The altarpiece in question began the Eucharistic cycle with the last meal that Jesus Christ took with his apostles in Jerusalem. Because of its great liturgical and mystical significance, it has become known as the Last Supper.
The interpretive freedoms that were granted to artists with the tacit consent of the ecclesiastic authorities lay behind the introduction of a number of iconographic variants.
An engraving probably served as the inspiration for this composition and for some of the figures at the Last Supper, who display clear affinities with the work depicting the same theme that formed part of the retable of the high altar of the church of the Convento de São Francisco in Évora. This work was produced by the workshop directed by the Luso-Flemish painter Francisco Henrique between 1508 and 1511.
In this panel, Christ and the apostles gather together around a circular table, on which we can see, besides the customary Eucharistic elements (the bread and wine), a dish with a bird, instead of the lamb from the Jewish tradition that is also represented with some frequency.

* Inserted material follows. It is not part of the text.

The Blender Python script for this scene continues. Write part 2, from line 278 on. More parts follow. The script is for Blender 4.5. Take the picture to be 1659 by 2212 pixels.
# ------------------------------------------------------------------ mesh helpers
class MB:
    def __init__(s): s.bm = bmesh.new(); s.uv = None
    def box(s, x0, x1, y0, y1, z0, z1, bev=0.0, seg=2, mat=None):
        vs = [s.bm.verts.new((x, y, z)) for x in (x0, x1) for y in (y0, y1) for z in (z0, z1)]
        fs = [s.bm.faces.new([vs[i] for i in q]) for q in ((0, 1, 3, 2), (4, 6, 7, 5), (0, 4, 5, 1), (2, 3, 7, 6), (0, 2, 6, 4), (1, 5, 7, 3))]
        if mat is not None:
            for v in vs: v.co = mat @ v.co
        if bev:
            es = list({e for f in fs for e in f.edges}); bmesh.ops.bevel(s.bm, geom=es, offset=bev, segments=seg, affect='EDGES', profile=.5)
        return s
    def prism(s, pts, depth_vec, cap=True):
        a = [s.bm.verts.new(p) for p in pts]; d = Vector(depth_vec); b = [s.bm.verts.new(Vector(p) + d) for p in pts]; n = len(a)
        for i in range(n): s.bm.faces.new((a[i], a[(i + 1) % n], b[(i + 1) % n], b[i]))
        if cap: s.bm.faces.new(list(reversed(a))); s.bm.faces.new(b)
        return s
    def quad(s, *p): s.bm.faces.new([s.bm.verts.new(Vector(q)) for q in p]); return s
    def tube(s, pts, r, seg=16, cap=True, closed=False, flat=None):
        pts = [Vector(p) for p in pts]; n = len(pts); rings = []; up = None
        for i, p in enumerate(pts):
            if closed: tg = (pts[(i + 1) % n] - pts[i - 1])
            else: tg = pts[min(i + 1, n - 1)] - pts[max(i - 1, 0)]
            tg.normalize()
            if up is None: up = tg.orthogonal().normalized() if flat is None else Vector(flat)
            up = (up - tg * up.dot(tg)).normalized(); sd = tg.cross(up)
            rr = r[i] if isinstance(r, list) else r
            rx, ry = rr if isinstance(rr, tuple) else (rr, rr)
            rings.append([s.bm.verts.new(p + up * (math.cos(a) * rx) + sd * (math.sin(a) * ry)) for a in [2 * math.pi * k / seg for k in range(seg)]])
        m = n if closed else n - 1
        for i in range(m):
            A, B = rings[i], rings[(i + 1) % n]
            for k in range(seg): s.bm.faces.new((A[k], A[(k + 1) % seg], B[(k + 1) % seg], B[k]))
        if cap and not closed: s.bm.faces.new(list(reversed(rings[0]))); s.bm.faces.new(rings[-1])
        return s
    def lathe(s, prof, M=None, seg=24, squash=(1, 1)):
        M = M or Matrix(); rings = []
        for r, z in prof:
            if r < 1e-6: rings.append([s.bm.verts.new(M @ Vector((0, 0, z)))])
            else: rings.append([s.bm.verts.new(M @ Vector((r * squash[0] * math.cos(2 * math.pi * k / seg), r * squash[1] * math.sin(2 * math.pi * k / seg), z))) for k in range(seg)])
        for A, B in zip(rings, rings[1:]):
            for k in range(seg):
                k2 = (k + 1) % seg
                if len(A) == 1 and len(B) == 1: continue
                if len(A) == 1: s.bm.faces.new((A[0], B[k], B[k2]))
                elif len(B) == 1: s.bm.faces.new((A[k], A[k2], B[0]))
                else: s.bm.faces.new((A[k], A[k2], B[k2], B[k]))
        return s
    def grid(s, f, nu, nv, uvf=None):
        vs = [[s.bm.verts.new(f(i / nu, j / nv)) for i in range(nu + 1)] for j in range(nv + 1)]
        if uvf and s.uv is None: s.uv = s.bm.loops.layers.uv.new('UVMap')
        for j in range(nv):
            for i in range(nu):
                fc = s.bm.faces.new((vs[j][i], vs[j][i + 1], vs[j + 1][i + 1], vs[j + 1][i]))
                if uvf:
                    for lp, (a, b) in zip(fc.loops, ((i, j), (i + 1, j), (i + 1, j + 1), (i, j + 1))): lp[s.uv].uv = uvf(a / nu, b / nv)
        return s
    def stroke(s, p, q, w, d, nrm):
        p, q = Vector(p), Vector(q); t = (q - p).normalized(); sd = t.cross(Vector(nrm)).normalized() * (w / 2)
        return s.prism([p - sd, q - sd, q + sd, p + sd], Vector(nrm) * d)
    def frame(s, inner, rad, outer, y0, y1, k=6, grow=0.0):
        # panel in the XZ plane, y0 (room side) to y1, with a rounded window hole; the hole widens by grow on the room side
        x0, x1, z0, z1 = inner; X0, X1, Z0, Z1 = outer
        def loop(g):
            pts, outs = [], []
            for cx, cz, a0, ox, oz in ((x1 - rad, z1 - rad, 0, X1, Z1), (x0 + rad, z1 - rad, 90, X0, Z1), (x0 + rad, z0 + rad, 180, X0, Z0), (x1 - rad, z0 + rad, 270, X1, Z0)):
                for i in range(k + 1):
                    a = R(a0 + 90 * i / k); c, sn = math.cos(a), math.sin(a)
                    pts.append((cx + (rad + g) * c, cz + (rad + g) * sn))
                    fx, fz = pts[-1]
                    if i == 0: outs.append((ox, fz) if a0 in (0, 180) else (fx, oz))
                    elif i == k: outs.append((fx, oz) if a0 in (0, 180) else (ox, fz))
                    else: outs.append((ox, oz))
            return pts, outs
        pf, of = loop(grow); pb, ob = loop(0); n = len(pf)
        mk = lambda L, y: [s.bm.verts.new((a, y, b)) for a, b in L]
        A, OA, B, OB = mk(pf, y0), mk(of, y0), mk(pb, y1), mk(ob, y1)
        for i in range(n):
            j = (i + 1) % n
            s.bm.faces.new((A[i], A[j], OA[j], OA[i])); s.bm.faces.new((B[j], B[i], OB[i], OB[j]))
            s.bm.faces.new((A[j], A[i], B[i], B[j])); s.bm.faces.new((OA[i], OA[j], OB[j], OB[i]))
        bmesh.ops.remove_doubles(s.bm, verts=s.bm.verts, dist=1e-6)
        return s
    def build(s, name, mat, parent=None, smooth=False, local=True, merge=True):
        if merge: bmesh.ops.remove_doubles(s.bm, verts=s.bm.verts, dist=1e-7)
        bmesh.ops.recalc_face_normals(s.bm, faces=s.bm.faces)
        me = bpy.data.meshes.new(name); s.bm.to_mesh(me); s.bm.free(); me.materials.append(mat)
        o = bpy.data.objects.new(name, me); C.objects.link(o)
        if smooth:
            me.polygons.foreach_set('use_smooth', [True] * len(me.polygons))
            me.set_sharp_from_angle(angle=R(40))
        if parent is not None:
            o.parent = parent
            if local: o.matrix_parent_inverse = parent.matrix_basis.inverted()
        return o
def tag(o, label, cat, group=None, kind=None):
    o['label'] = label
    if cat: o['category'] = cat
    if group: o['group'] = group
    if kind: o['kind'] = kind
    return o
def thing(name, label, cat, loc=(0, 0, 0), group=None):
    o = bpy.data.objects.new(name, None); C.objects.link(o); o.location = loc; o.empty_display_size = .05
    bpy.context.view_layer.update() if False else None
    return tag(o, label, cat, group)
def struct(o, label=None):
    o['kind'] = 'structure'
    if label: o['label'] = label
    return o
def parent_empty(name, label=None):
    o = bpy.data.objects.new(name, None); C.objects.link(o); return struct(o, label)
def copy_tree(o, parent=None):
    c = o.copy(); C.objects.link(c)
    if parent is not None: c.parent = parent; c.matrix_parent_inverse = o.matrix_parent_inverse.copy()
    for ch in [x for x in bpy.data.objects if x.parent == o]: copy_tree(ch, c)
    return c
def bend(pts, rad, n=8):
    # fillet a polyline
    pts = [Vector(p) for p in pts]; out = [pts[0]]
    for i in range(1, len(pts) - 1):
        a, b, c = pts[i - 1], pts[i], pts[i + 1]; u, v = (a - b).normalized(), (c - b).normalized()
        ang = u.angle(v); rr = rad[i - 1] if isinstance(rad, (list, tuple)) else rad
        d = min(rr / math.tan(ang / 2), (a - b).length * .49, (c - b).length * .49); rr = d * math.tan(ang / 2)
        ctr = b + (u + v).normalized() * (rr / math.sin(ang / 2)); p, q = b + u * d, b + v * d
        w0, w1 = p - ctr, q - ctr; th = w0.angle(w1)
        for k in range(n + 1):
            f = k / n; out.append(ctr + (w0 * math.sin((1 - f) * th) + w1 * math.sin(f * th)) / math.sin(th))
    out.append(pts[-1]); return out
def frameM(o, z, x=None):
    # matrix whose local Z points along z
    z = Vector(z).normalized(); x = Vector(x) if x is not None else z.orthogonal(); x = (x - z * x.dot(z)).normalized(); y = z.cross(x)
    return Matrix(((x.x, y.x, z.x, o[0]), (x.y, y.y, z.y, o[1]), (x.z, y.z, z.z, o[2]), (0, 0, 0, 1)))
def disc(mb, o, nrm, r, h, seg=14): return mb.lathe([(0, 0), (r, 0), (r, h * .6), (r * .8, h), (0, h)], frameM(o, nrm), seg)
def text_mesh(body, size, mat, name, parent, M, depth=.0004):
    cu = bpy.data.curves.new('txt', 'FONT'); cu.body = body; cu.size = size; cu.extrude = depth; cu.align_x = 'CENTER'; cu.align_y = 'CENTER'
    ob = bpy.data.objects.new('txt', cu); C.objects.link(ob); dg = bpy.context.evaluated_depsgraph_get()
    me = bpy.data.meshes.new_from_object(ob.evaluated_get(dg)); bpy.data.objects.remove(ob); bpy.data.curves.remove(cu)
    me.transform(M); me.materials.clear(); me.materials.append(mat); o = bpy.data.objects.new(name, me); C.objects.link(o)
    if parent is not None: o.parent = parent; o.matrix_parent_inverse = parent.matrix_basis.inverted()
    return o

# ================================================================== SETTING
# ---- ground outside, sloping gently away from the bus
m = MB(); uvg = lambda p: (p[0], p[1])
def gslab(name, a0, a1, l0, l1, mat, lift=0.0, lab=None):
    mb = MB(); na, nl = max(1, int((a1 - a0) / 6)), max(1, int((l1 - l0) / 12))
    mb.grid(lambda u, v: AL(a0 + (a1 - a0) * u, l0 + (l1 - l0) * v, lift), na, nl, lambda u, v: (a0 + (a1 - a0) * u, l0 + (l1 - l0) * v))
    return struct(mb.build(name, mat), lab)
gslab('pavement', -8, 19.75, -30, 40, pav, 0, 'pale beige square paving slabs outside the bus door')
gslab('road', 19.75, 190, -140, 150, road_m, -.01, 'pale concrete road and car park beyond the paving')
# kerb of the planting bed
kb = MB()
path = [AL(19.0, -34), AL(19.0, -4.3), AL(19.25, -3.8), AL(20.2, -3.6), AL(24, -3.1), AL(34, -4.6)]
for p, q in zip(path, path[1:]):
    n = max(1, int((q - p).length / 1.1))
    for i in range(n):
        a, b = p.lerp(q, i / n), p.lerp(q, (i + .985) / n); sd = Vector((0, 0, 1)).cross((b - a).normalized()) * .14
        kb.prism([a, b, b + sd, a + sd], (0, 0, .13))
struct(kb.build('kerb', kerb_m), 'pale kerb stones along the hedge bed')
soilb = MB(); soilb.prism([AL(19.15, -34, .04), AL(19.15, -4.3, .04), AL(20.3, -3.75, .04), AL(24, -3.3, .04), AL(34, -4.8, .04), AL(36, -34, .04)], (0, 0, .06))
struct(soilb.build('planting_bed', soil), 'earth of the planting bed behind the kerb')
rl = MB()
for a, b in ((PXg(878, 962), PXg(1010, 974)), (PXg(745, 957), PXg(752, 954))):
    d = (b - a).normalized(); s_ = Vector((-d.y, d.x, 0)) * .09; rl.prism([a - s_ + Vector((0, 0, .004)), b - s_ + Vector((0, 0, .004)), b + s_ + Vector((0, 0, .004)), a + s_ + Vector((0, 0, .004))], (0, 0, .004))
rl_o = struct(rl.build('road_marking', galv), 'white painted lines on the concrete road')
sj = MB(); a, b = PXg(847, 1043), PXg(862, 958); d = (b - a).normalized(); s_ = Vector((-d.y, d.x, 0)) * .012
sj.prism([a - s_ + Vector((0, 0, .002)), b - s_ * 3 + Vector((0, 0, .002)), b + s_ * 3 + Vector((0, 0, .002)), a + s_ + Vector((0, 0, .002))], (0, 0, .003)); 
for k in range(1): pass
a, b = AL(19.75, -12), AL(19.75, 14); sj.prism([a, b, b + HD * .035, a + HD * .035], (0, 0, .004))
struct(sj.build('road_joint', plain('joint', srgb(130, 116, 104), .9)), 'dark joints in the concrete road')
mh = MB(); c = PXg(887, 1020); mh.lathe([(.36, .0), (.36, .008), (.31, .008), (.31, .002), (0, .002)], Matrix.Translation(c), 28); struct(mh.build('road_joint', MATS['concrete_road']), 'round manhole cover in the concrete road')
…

The anatomical mistakes, especially the evident incapacity to represent the figures depicted from behind and to afford the carnations the correct structure and modelling, the poverty of the background – a simple black curtain flanked by two windows, one of which does not have a shutter – once again demonstrate the unequal talents of the artists who worked on this commission. Despite these technical shortcomings, the lack of any weight and substance in the bodies of the figures, the extraordinary modelling of Judas’ cloak, symbolically represented in an intense yellow colour, is perfectly clear, as is the technical rigour demonstrated in the representation of certain details (the light on the chalice, the wine glasses and their reflection on the white tablecloth), indicating an essential desire for realism.